- [Exercise task]:
Copy every line from the records below that holds the word "Write".

○ ○ ○ ○ ○ ○ ○

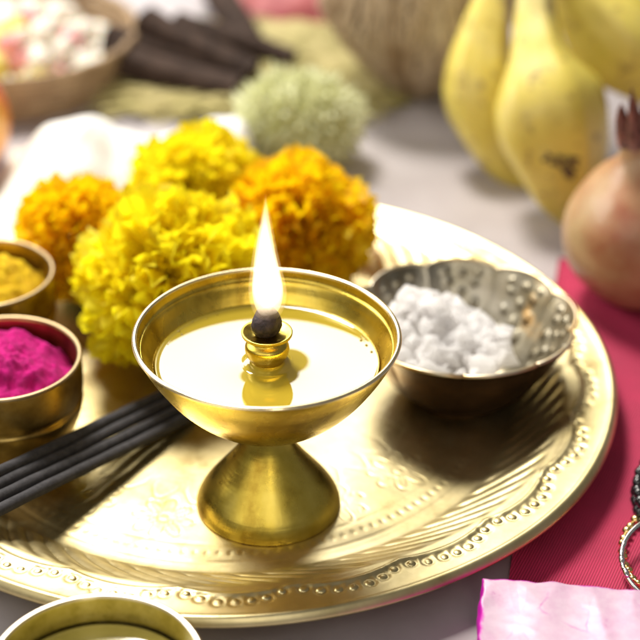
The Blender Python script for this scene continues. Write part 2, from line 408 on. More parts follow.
# ------------------------------------------------------------------ oil lamp
DC = (-1.42, 41.1)
lamp = thing('oil_lamp', 'lit brass oil lamp on a flared foot, standing at the front of the plate', 'oil lamp', (*DC, FZ))
foot = np.vstack([[(1.2, .02), (2.0, .0), (2.035, .015)], spline([(2.045, .04), (2.04, .12), (2.0, .25), (1.91, .43), (1.79, .62), (1.56, .93), (1.29, 1.27), (1.02, 1.63), (.79, 1.97), (.64, 2.26), (.57, 2.46), (.60, 2.62)], 70)])
V, F = lathe(foot, 128); obj('foot', mesh('foot', V, F[:, ::-1][:, ::-1]), LAMP, lamp)
H0 = 5.62
outer = spline([(.3, 2.60), (.66, 2.62), (1.0, 2.74), (1.5, 3.0), (2.15, 3.48), (2.75, 4.12), (3.22, 4.82), (3.5, 5.35), (3.60, H0-.03)], 60)
inner = spline([(3.50, H0-.04), (3.44, 5.38), (3.36, 5.27), (3.14, 4.85), (2.67, 4.17), (2.07, 3.56), (1.4, 3.1), (.7, 2.86), (.02, 2.82)], 60)
prof = np.vstack([outer, inner]); V, F = lathe(prof, 160); obj('bowl', mesh('bowl', V, F), LAMP, lamp)
rim = [(3.55+.075*math.cos(t), H0-.03+.06*math.sin(t)) for t in np.linspace(0, 2*PI, 13)]
V, F = lathe(rim, 160); obj('rim', mesh('rim', V, F), LAMP_RIM, lamp)
ridge = [(3.40+.035*math.cos(t), 5.30+.035*math.sin(t)) for t in np.linspace(0, 2*PI, 9)]
V, F = lathe(ridge, 128); obj('inner_ridge', mesh('inner_ridge', V, F), LAMP, lamp)
hold = spline([(.5, 2.9), (.5, 4.3), (.46, 4.75), (.46, 4.84), (.55, 4.98), (.60, 5.14), (.58, 5.30), (.47, 5.42), (.45, 5.48), (.54, 5.55), (.66, 5.60), (.69, 5.67), (.66, 5.71), (.42, 5.66), (.2, 5.64)], 70)
V, F = lathe(hold, 64); obj('wick_holder', mesh('wick_holder', V, F), LAMP, lamp)
# oil surface in the bowl, with a small meniscus
OZ = 4.72
V, F = lathe([(.001, OZ-.4), (2.6, OZ-.4), (3.03, OZ+.0), (3.04, OZ+.05), (2.99, OZ+.015), (2.9, OZ), (1.5, OZ), (.75, OZ), (.66, OZ+.02), (.57, OZ+.09), (.4, OZ+.09)], 128)
oil = obj('lamp_oil', mesh('lamp_oil', V, F), OIL); oil.location = Vector((*DC, FZ))*CM
tag(oil, 'pool of golden oil filling the bowl of the lit brass lamp', 'oil')
bb = ico(2); V = []; F = []
for k in range(26):
    a = rng.choice([.35, .5, 2.3, 2.6, 5.6])+rng.normal(0, .12); q = rng.uniform(2.75, 2.98); s_ = rng.uniform(.015, .045); b0 = len(V)
    V += [tuple(p*s_+np.array([q*math.cos(a), q*math.sin(a), OZ+.005])) for p in bb[0]]; F += [[i+b0 for i in f] for f in bb[1]]
o = obj('bubbles', mesh('bubbles', V, F), OIL, oil); o['kind'] = 'stuff'
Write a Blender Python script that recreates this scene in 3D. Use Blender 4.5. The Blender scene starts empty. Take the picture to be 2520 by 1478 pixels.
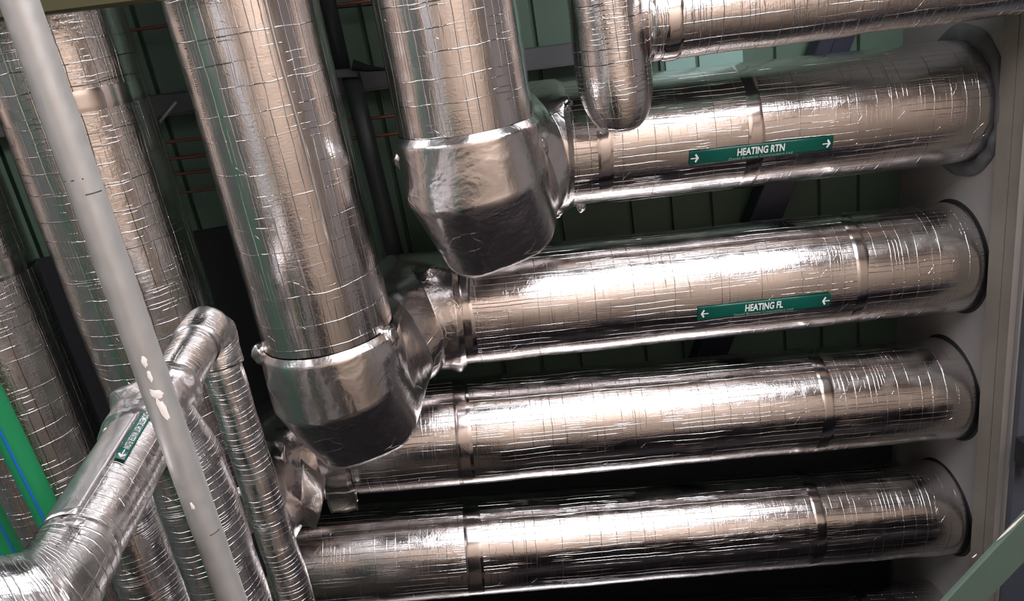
import bpy, math, random
import numpy as np
from mathutils import Vector, Matrix, noise

random.seed(7)
PI = math.pi
scene = bpy.context.scene
COL = scene.collection
MAP = {}          # empties' world positions

# ------------------------------------------------------------------ camera
F, CX, CY = 2000.0, 1260.0, 739.0
def nrm(v):
    v = np.array(v, float)
    return v / np.linalg.norm(v)
_Y = nrm([850, -5061, 2000])
_Z = nrm([-.101, .4165, 1.0])
_Z = nrm(_Z - _Y * _Z.dot(_Y))
_X = np.cross(_Y, _Z)
if _X[0] < 0: _X = -_X
RM = np.array([_X, _Y, _Z])          # (right, up, forward) -> world
CAM = np.array([0, 0, 1.6])
cam_data = bpy.data.cameras.new('camera')
cam_data.sensor_width = 36
cam_data.lens = 36 * F / 2520
cam_data.clip_start = 0.02
cam = bpy.data.objects.new('camera', cam_data)
COL.objects.link(cam)
r_, u_, f_ = RM[:, 0], RM[:, 1], RM[:, 2]
cam.matrix_world = Matrix(((r_[0], u_[0], -f_[0], CAM[0]), (r_[1], u_[1], -f_[1], CAM[1]),
                           (r_[2], u_[2], -f_[2], CAM[2]), (0, 0, 0, 1)))
scene.camera = cam

def ray(p):
    return nrm(RM @ np.array([(p[0] - CX) / F, -(p[1] - CY) / F, 1.0]))
def at_z(p, z):
    d = ray(p)
    return CAM + d * (z - CAM[2]) / d[2]
def axis(pA, pB, u, r):               # axis of a cylinder seen between two silhouette points
    u = nrm(u); a = ray(pA); b = ray(pB)
    a = nrm(a - u * a.dot(u)); b = nrm(b - u * b.dot(u))
    h = math.acos(a.dot(b)) / 2
    return CAM + nrm(a + b) * r / math.sin(h)
def hz(p, q):
    u = nrm(np.cross(np.cross(ray(p), ray(q)), [0, 0, 1]))
    return u if u[0] > 0 else -u
UY = np.array([0, 1.0, 0])
def on_x(P, u, x): return P + u * (x - P[0]) / u[0]
def hit(px, P, u, r):                 # first hit of a view ray on a cylinder -> (s, angle, ex, ey)
    u = nrm(u); d = ray(px); o = CAM - P
    dp = d - u * d.dot(u); op = o - u * o.dot(u)
    A = dp.dot(dp); B = 2 * dp.dot(op); Cc = op.dot(op) - r * r
    D = max(B * B - 4 * A * Cc, 0)
    t = (-B - math.sqrt(D)) / (2 * A)
    q = CAM + d * t
    s = (q - P).dot(u)
    ex, ey = frame(u)
    w = q - P - u * s
    return s, math.atan2(w.dot(ey), w.dot(ex))
def frame(u):
    u = nrm(u)
    up = np.array([0, 0, 1.0]) if abs(u[2]) < .9 else np.array([0, 1.0, 0])
    ex = nrm(np.cross(up, u)); ey = np.cross(u, ex)
    return ex, ey

# ------------------------------------------------------------------ objects
def tag(o, label=None, cat=None, group=None, kind=None):
    if label: o['label'] = label
    if cat: o['category'] = cat
    if group: o['group'] = group
    if kind: o['kind'] = kind
    return o
def thing(name, loc, label, cat, group=None):
    o = bpy.data.objects.new(name, None)
    o.empty_display_size = .1
    COL.objects.link(o)
    o.location = loc
    MAP[o.name] = np.array(loc, float)
    return tag(o, label, cat, group)
def wpos(o):
    p = np.zeros(3)
    while o is not None:
        p = p + np.array(o.location); o = o.parent
    return p
def build(name, verts, faces, mat, parent=None, uvs=None, smooth=True, origin=None):
    """verts in world space; uvs per vertex index (or per face corner list)"""
    V = np.array(verts, float)
    if origin is None:
        origin = np.zeros(3) if parent is not None else (V.min(0) + V.max(0)) / 2
    base = wpos(parent) if parent is not None else np.array(origin, float)
    me = bpy.data.meshes.new(name)
    me.from_pydata([tuple(v - base) for v in V], [], [tuple(int(i) for i in f) for f in faces])
    if uvs is not None:
        uvl = me.uv_layers.new(name='UVMap')
        k = 0
        for fi, f in enumerate(faces):
            for ci, vi in enumerate(f):
                uvl.data[k].uv = uvs[fi][ci]
                k += 1
    me.validate()
    if smooth:
        me.polygons.foreach_set('use_smooth', [True] * len(me.polygons))
    me.materials.append(mat)
    o = bpy.data.objects.new(name, me)
    COL.objects.link(o)
    if parent is not None: o.parent = parent
    else: o.location = tuple(base)
    return o

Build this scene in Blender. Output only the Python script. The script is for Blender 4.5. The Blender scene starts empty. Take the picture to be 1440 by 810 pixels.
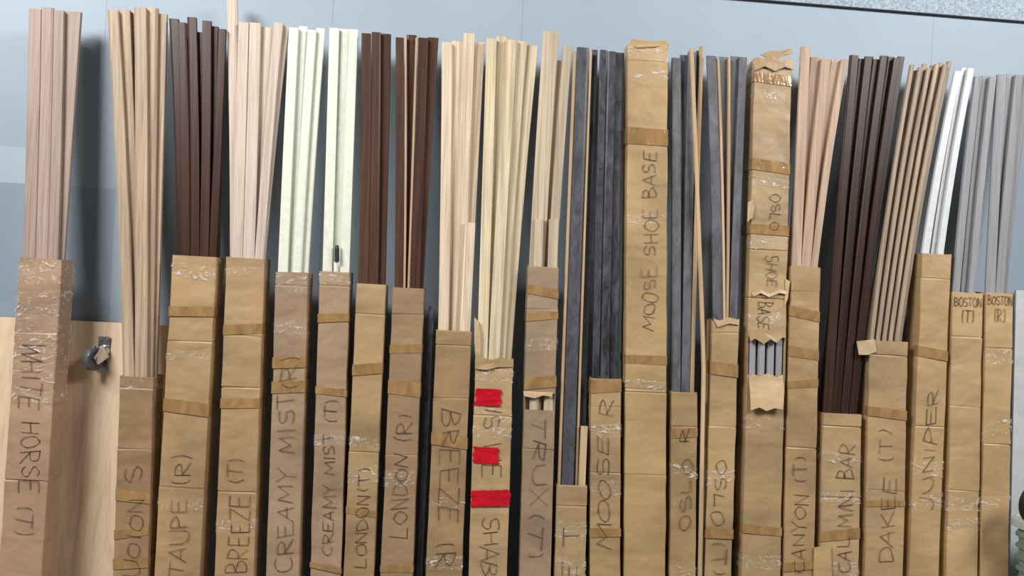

○ ○ ○ ○ ○ ○ ○

- [Answer to the task]:
The Blender Python script for this scene continues. Write part 2, from line 408 on. More parts follow.
Write a Blender Python script that recreates this scene in 3D. Use Blender 4.5. The Blender scene starts empty. Take the picture to be 2520 by 1478 pixels.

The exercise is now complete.